Ces affrontements font suite à ceux commencés trois ans plus tôt entre les deux dirigeants du pays, le président Salva Kiir et son vice-président Riek Machar. Cette guerre civile a causé la mort de plus de cinquante mille personnes, la plupart civiles, et une crise alimentaire qui désormais touche la moitié de la population.
Le Sud Soudan est né d’une lutte armée de longue haleine contre les dirigeants islamistes du Soudan d’abord, Gaafar Nimeiry puis Omar al-Bashir, qui ont systématiquement marginalisé toutes les régions du pays non arabophones. Cette lutte a été menée par le SPLA (Sudan People’s Liberation Army) dirigée par John Garang qui se battait pour un Soudan fédéral ouvert à tous, contrairement à Salva Kiir et Riek Machar qui défendaient l’option de la séparation du Sud Soudan. La mort de Garang a permis aux séparatistes de prendre le dessus.
Si le référendum d’indépendance a recueilli une écrasante majorité de plus de 98 % des votants, conséquence de l’exaspération des populations en butte au racisme des dirigeants islamistes du Soudan, le nouveau pays va connaître dès le début un gouvernement corrompu, dont les élites vont s’affronter entre elles pour s’emparer du pouvoir.
Lutte fratricide
Deux après l’indépendance, le président Salva Kiir va limoger son vice-président Riek Machar, lui reprochant ses velléités de se présenter aux prochaines élections présidentielles. Ces deux dirigeants vont se livrer une guerre sans merci et plonger ainsi le pays dans le désarroi, attisant les divisions ethniques entre Dinka et Nuer. Des deux côtés, des crimes effroyables vont être commis contre les civils.

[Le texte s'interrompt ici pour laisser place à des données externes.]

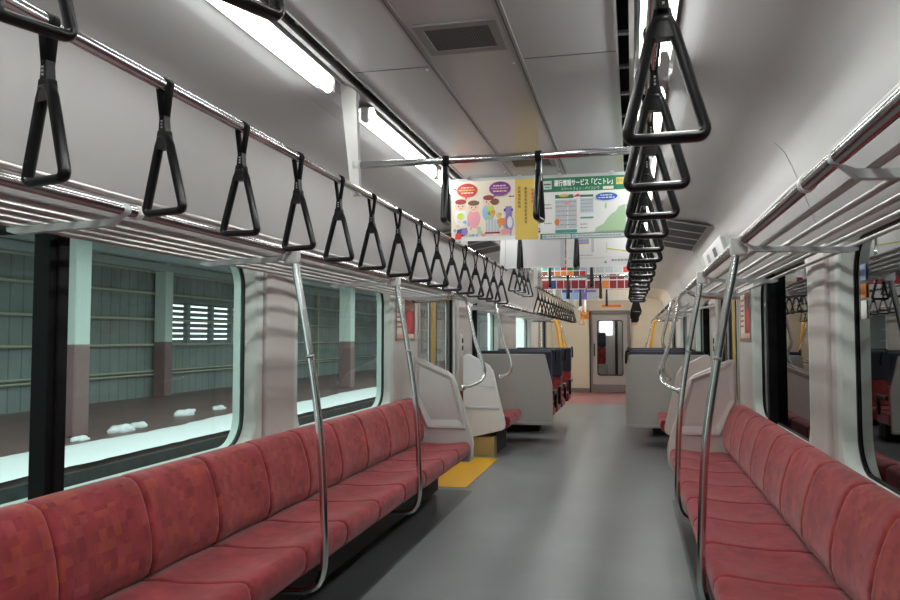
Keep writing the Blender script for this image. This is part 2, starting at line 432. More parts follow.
# ------------------------------------------------------------------ windows
def window(s, i, ya, yb, mull=None, shade=None, dark=False):
    root = empty('window_%d' % i); root['kind'] = 'structure'
    fm = lambda u, w, d: (s*(HW+d), u, w)
    mb = MB()
    gy0, gy1 = ya+.10, yb-.10
    hole = (gy0, gy1, WZ0+.05, WZ1-.06)
    ring(mb, fm, (ya-.0, yb+.0, WZ0-.0, WZ1+.0), hole, .15, [(.085 if False else .048, -.004), (.036, .004), (.005, .046)])
    mb.build('frame', M['frame'], root)
    mb = MB(); ring(mb, fm, (ya, yb, WZ0, WZ1), (gy0+.012, gy1-.012, hole[2]+.008, hole[3]-.01), .14, [(0, .062), (0, .10)], back=.115); mb.build('outer_frame', M['frame'], root)
    mb = MB(); ring(mb, fm, (gy0-.007, gy1+.007, hole[2]-.007, hole[3]+.007), hole, .15, [(-.004, .048), (-.004, .054)], r_out=.16)
    mb.build('gasket', M['gasket'], root)
    mb = MB(); mb.box(s*(HW+.056), s*(HW+.060), gy0-.04, gy1+.04, hole[2]-.04, hole[3]+.04)
    mb = MB(); x = s*(HW+.056)
    mb.add([(x, gy0-.05, hole[2]-.05), (x, gy1+.05, hole[2]-.05), (x, gy1+.05, hole[3]+.05), (x, gy0-.05, hole[3]+.05)], [(0,1,2,3)])
    mb.build('pane', M['glassL'] if s < 0 else M['glassR'], root, fix=False)
    if mull:
        mb = MB()
        for yy in mull:
            mb.bbox(s*(HW-(.012 if s < 0 else 0)), s*(HW+.056), yy-.036, yy+.036, WZ0+.02, WZ1-.03, .006)
            if s < 0: mb.bbox(s*(HW-.022), s*(HW+.02), yy-.008, yy+.042, WZ0+.025, WZ1-.03, .005)
        mb.build('mullion', M['blackmetal'], root)
    if shade:
        mb = MB(); mb.bbox(s*(HW+.005), s*(HW+.05), shade[0], shade[1], 1.675, 1.735, .008); mb.build('blind_box', M['blackmetal'], root)
    return root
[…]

Cette division entre communautés dinka et nuer existe depuis longtemps et fut aggravée par la politique colonialiste des Britanniques qui ont figé ces ethnies. À l’époque même de la lutte contre Khartoum, au début des années 1990, une scission s’était opérée sur cette ligne ethnique à l’intérieur du SPLA.
Malgré les conséquences désastreuses pour les populations, ces deux dirigeants n’ont pas hésité à utiliser leur ethnie respective dans une guerre sanglante. Le but, avoir la main mise sur les richesses du pays, notamment le pétrole. En cinq ans de pouvoir, des milliards de dollars ont ainsi été détournés [1].
L’accord de paix entre les deux belligérants signé en août 2015 prévoyait que Riek Machar retrouve son poste de vice-président et puisse revenir dans la capitale avec ses hommes, ce qui fut effectif huit mois plus tard en avril. De nouveau, les deux troupes se sont affrontées provoquant en quatre jours la fuite de dizaines de milliers de personnes.
Les deux dirigeants ont appelé à un cessez-le-feu immédiat qui reste des plus précaires au vu des affaiblissements des chaînes de commandement, notamment du côté de Riek Machar. Tant que ces dirigeants resteront au gouvernement et bénéficieront de l’impunité malgré leurs crimes, l’avenir des populations du Sud Soudan restera bien sombre.